If we move to the Arctic Region, the same geopolitical narrative of China occupying the receding Russian space is visible here too. The Arctic was earlier an area of Soviet influence but now it is becoming an area of Chinese influence.

Beijing is investing heavily in the Baltic Sea Region. Latvia, Lithuania and Estonia, are all parts of the BRI and in the context of Global Warming, the resource-rich Arctic Region is going to open up for exploration and development.

China is thus eyeing the big economic opportunities that this region is going to offer. It is targeting the three Baltic countries as key transpiration hubs.

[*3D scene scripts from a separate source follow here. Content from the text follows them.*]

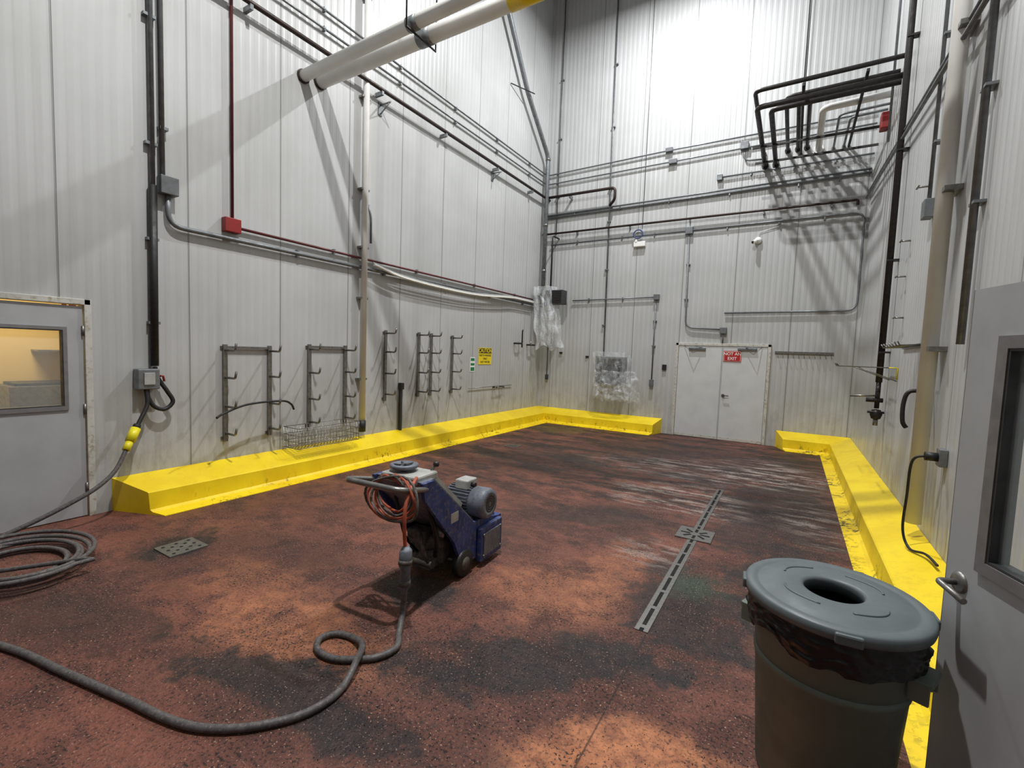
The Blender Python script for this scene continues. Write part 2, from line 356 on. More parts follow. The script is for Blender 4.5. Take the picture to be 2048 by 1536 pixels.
b=B('white_downpipe'); b.tube([(.09,-6.27,H-.01),(.09,-6.27,.62)],.048,'pvc',14)
b.tube([(.09,-6.27,.62),(.09,-6.27,.44)],.058,'rub',14).tube([(.06,-6.18,4.1),(.06,-6.12,3.9),(.06,-6.12,3.5)],.018,'cond',8,.05)
for z in (1.3,2.6,3.4,4.3,5.7,7.2): b.box((.001,-6.35,z-.015),(.10,-6.19,z+.015),'steel')
b.obj()
b=B('insulated_overhead_pipe'); b.tube([(.001,-7.31,5.51),(W-.001,-7.31,5.66)],.074,'pvc',24); b.tube([(1.98,-7.31,5.552),(2.13,-7.31,5.555)],.080,'galv',24); b.tube([(.002,-7.31,5.51),(.03,-7.31,5.51)],.09,'brn',24)
b.obj()
b=B('insulated_overhead_pipe'); b.tube([(.001,-7.04,5.57),(W-.001,-7.04,5.57)],.092,'pvc',24); b.tube([(1.90,-7.04,5.57),(2.10,-7.04,5.57)],.098,'galv',24); b.tube([(3.2,-7.04,5.57),(3.6,-7.04,5.57)],.098,'yel',24); b.tube([(.002,-7.04,5.57),(.03,-7.04,5.57)],.105,'brn',24)
b.obj()
b=B('pipe_hanger'); b.tube([(2.05,-7.42,5.46),(2.05,-6.93,5.46)],.012,'blk').tube([(2.05,-7.42,5.45),(2.05,-7.42,H)],.009,'blk').tube([(2.05,-6.92,5.45),(2.05,-6.92,H)],.009,'blk'); b.obj()
run('dark_iron_pipe',[(.13,-12,5.93),(.13,-.001,5.95)],.032,'brn',0,[],[((.001,y-.02,5.85),(.16,y+.02,5.91)) for y in (-8.1,-6,-4.4,-2.6,-1)])
run('electrical_conduit',[(.05,-12,6.53),(.05,-.05,6.60),(3.2,-.05,6.67),(W-.01,-.05,6.67)],.017,'cond',.1,[((3.24,-.05,6.68),(.16,.09,.09),'cond')],[clL(y,6.57,.06,False,.03) for y in (-7,-5.5,-4,-2.5,-1)])
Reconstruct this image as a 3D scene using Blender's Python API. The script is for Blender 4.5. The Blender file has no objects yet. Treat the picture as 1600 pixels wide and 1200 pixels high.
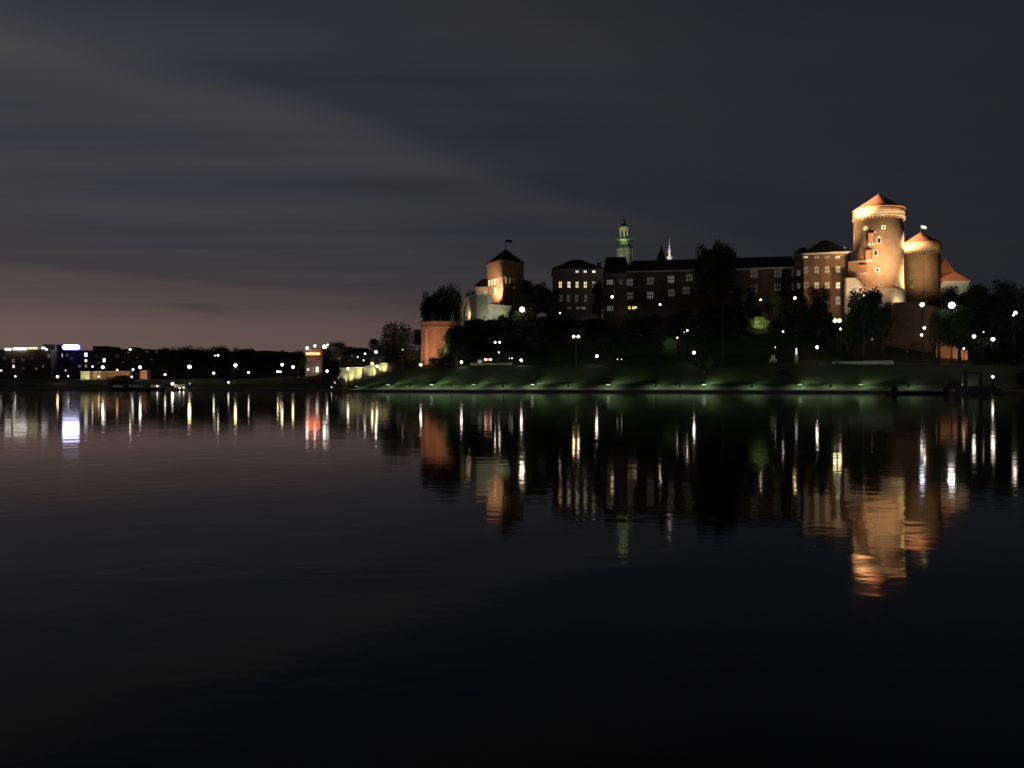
import bpy, math, random
from mathutils import Vector, Matrix, noise

scene = bpy.context.scene
C = scene.collection
R = math.radians

# ------------------------------------------------------------------ camera
F, CX, HZ, CAMH = 1280.0, 800.0, 602.0, 1.7          # photo pixels: focal length, centre, horizon; eye height in metres
cam_d = bpy.data.cameras.new('camera')
cam_d.sensor_width = 36; cam_d.lens = 36 * F / 1600
cam_d.shift_y = (HZ - 600) / 1600.0
cam_d.clip_start = 0.1; cam_d.clip_end = 20000
cam = bpy.data.objects.new('camera', cam_d); C.objects.link(cam)
cam.location = (0, 0, CAMH); cam.rotation_euler = (R(90), 0, 0)
scene.camera = cam

# ------------------------------------------------------------------ render / view
scene.view_settings.view_transform = 'Standard'
scene.view_settings.look = 'None'
scene.view_settings.exposure = 0.0
scene.view_settings.gamma = 1.0
scene.view_settings.use_curve_mapping = False
scene.render.engine = 'CYCLES'
cy = scene.cycles
cy.use_denoising = True
cy.max_bounces = 5; cy.diffuse_bounces = 2; cy.glossy_bounces = 3
cy.caustics_reflective = False; cy.caustics_refractive = False
cy.sample_clamp_indirect = 3.0
cy.sample_clamp_direct = 40.0

# ------------------------------------------------------------------ world: dusk sky with streaks of high cloud
world = bpy.data.worlds.new('World'); scene.world = world
world.use_nodes = True
nt = world.node_tree; nt.nodes.clear()
def N(t, **kw):
    n = nt.nodes.new(t)
    for k, v in kw.items(): setattr(n, k, v)
    return n
def L(a, b): nt.links.new(a, b)
def M(op, a, b=None, c=None, clamp=False):
    n = N('ShaderNodeMath', operation=op, use_clamp=clamp)
    for i, v in enumerate((a, b, c)):
        if v is None: continue
        if isinstance(v, (int, float)): n.inputs[i].default_value = v
        else: L(v, n.inputs[i])
    return n.outputs[0]
def ramp(fac, stops, interp='LINEAR'):
    n = N('ShaderNodeValToRGB'); cr = n.color_ramp; cr.interpolation = interp
    while len(cr.elements) < len(stops): cr.elements.new(0.5)
    for e, (p, c) in zip(cr.elements, stops):
        e.position = p; e.color = (c[0], c[1], c[2], 1) if isinstance(c, tuple) else (c, c, c, 1)
    L(fac, n.inputs[0]); return n.outputs[0]
def lin(r, g, b):
    f = lambda v: (v / 255) / 12.92 if v / 255 <= .04045 else ((v / 255 + .055) / 1.055) ** 2.4
    return (f(r), f(g), f(b))
def mixc(f, a, b, blend='MIX'):
    n = N('ShaderNodeMix', data_type='RGBA', blend_type=blend)
    if isinstance(f, (int, float)): n.inputs[0].default_value = f
    else: L(f, n.inputs[0])
    for i, v in ((6, a), (7, b)):
        if isinstance(v, tuple): n.inputs[i].default_value = (v[0], v[1], v[2], 1)
        else: L(v, n.inputs[i])
    return n.outputs[2]
tc = N('ShaderNodeTexCoord')
sep = N('ShaderNodeSeparateXYZ'); L(tc.outputs['Generated'], sep.inputs[0])
zz = M('MAXIMUM', sep.outputs[2], 0.012)
px_ = M('DIVIDE', sep.outputs[0], zz); py_ = M('DIVIDE', sep.outputs[1], zz)
cmb = N('ShaderNodeCombineXYZ'); L(px_, cmb.inputs[0]); L(py_, cmb.inputs[1])
# distort the cloud plane a little
nz = N('ShaderNodeTexNoise'); nz.inputs['Scale'].default_value = 0.35; nz.inputs['Detail'].default_value = 4
L(cmb.outputs[0], nz.inputs['Vector'])
q = M('SUBTRACT', M('MULTIPLY', px_, 0.76), M('MULTIPLY', py_, 0.65))
q2 = M('ADD', q, M('MULTIPLY', M('SUBTRACT', nz.outputs[0], 0.5), .95))
qn = M('DIVIDE', M('MULTIPLY', q2, -1.0), 12.0, clamp=True)          # 0..1 for q = 0..-12
def s(v): return v / 12.0
cloud = ramp(qn, [(0.0, .36), (s(1.0), .38), (s(1.45), .55), (s(1.9), .18), (s(2.42), .24), (s(2.7), .74), (s(2.85), .68),
                  (s(3.2), .46), (s(4.2), .50), (s(4.7), .60), (s(5.4), .42), (s(6.4), .52), (s(7.2), .42), (s(8.4), .48), (1.0, .5)])
# fine streaks along the bands
mp = N('ShaderNodeMapping'); mp.inputs['Rotation'].default_value = (0, 0, R(-49)); mp.inputs['Scale'].default_value = (0.16, 2.3, 1)
L(cmb.outputs[0], mp.inputs[0])
n2 = N('ShaderNodeTexNoise'); n2.inputs['Scale'].default_value = 0.9; n2.inputs['Detail'].default_value = 5; n2.inputs['Roughness'].default_value = 0.55
L(mp.outputs[0], n2.inputs['Vector'])
cl = M('ADD', cloud, M('MULTIPLY', M('SUBTRACT', n2.outputs[0], 0.5), 0.8), clamp=True)
# small dark scraps of cloud
def scrap(cx, cyy, sx, sy):
    v = N('ShaderNodeMapping'); v.vector_type = 'POINT'
    v.inputs['Location'].default_value = (-cx * sx, -cyy * sy, 0); v.inputs['Scale'].default_value = (sx, sy, 0)
    L(cmb.outputs[0], v.inputs[0])
    l = N('ShaderNodeVectorMath', operation='LENGTH'); L(v.outputs[0], l.inputs[0])
    d = M('ADD', l.outputs[1], M('MULTIPLY', M('SUBTRACT', n2.outputs[0], 0.5), 1.6))
    return M('SUBTRACT', 1.0, d, clamp=True)
sc1 = scrap(-0.50, 4.08, 2.6, 3.2); sc2 = M('MULTIPLY', scrap(-4.05, 10.9, 1.9, .9), .45)
scraps = M('MULTIPLY', M('MAXIMUM', sc1, sc2), .8)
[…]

As for Russia, Putin doesn’t want to let China assume the leadership role too easily. In the Soviet era, Moscow had made many friends as a part of its competition against the US. Now, China is trying to steal Russia’s diplomatic capital backed by a gigantic economy.

Sino-Russian relations which look rosy on the outside, are mired in suspicion and plain distrust. China is known to backstab. It will drain Russia of all its allies if given a free run and ultimately take over the Russian sphere of influence.

Xi Jinping has become the leader of China for his entire life with an amendment in the Constitution. Following Xi’s move, Putin too isn’t going anywhere. He is going to stay in power till 2036.

For Moscow, tackling China alone isn’t a pragmatic option. It will have to consider the option of seeking help from some other partner too. At some level, this is already happening as New Delhi is preparing for a bigger role in Central Asia.

Even in the past few months, bilateral interactions between the eight Nordic-Baltic countries and India have intensified. This could be shaping up as a plan to counter growing Chinese influence, and Putin will have no qualms in supporting India’s outreach to these countries.

While the entire world is focussing on the Indo-Pacific, a geopolitical struggle is building up between Russia and China in the Eurasian region. And it could be once again India that plays the role of a responsible player which keeps the balance of power alive.